■ EXERCISE PROMPT ■
Restate the complete material exactly.

■ COLLECTED DATA ■
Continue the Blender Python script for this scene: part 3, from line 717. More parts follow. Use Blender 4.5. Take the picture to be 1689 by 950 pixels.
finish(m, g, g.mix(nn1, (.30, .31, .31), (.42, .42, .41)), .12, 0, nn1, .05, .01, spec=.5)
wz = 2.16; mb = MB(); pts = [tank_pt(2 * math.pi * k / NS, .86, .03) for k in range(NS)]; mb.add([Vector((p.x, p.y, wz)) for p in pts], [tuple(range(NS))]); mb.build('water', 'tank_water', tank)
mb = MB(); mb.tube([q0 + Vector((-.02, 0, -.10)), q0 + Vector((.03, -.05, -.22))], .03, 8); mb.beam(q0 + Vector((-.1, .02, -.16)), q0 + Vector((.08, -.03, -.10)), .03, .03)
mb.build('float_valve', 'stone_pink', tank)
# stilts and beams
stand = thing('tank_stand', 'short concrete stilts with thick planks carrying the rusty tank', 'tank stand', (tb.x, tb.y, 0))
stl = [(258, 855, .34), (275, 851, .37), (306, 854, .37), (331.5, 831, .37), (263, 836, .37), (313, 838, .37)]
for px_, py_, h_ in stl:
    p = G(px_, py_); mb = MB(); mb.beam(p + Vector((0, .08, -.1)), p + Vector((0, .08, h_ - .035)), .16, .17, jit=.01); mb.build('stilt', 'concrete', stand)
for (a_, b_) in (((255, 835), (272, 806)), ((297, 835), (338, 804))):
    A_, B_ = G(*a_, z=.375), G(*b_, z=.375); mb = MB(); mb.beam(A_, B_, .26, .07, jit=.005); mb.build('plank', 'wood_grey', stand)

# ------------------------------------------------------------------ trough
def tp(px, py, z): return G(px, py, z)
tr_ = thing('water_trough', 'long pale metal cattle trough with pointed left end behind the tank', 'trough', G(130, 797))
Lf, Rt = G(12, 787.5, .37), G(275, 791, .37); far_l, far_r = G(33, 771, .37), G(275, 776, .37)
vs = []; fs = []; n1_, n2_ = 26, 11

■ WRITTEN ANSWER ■
Continue the Blender Python script for this scene: part 3, from line 717. More parts follow. Use Blender 4.5. Take the picture to be 1689 by 950 pixels.
finish(m, g, g.mix(nn1, (.30, .31, .31), (.42, .42, .41)), .12, 0, nn1, .05, .01, spec=.5)
wz = 2.16; mb = MB(); pts = [tank_pt(2 * math.pi * k / NS, .86, .03) for k in range(NS)]; mb.add([Vector((p.x, p.y, wz)) for p in pts], [tuple(range(NS))]); mb.build('water', 'tank_water', tank)
mb = MB(); mb.tube([q0 + Vector((-.02, 0, -.10)), q0 + Vector((.03, -.05, -.22))], .03, 8); mb.beam(q0 + Vector((-.1, .02, -.16)), q0 + Vector((.08, -.03, -.10)), .03, .03)
mb.build('float_valve', 'stone_pink', tank)
# stilts and beams
stand = thing('tank_stand', 'short concrete stilts with thick planks carrying the rusty tank', 'tank stand', (tb.x, tb.y, 0))
stl = [(258, 855, .34), (275, 851, .37), (306, 854, .37), (331.5, 831, .37), (263, 836, .37), (313, 838, .37)]
for px_, py_, h_ in stl:
    p = G(px_, py_); mb = MB(); mb.beam(p + Vector((0, .08, -.1)), p + Vector((0, .08, h_ - .035)), .16, .17, jit=.01); mb.build('stilt', 'concrete', stand)
for (a_, b_) in (((255, 835), (272, 806)), ((297, 835), (338, 804))):
    A_, B_ = G(*a_, z=.375), G(*b_, z=.375); mb = MB(); mb.beam(A_, B_, .26, .07, jit=.005); mb.build('plank', 'wood_grey', stand)

# ------------------------------------------------------------------ trough
def tp(px, py, z): return G(px, py, z)
tr_ = thing('water_trough', 'long pale metal cattle trough with pointed left end behind the tank', 'trough', G(130, 797))
Lf, Rt = G(12, 787.5, .37), G(275, 791, .37); far_l, far_r = G(33, 771, .37), G(275, 776, .37)
vs = []; fs = []; n1_, n2_ = 26, 11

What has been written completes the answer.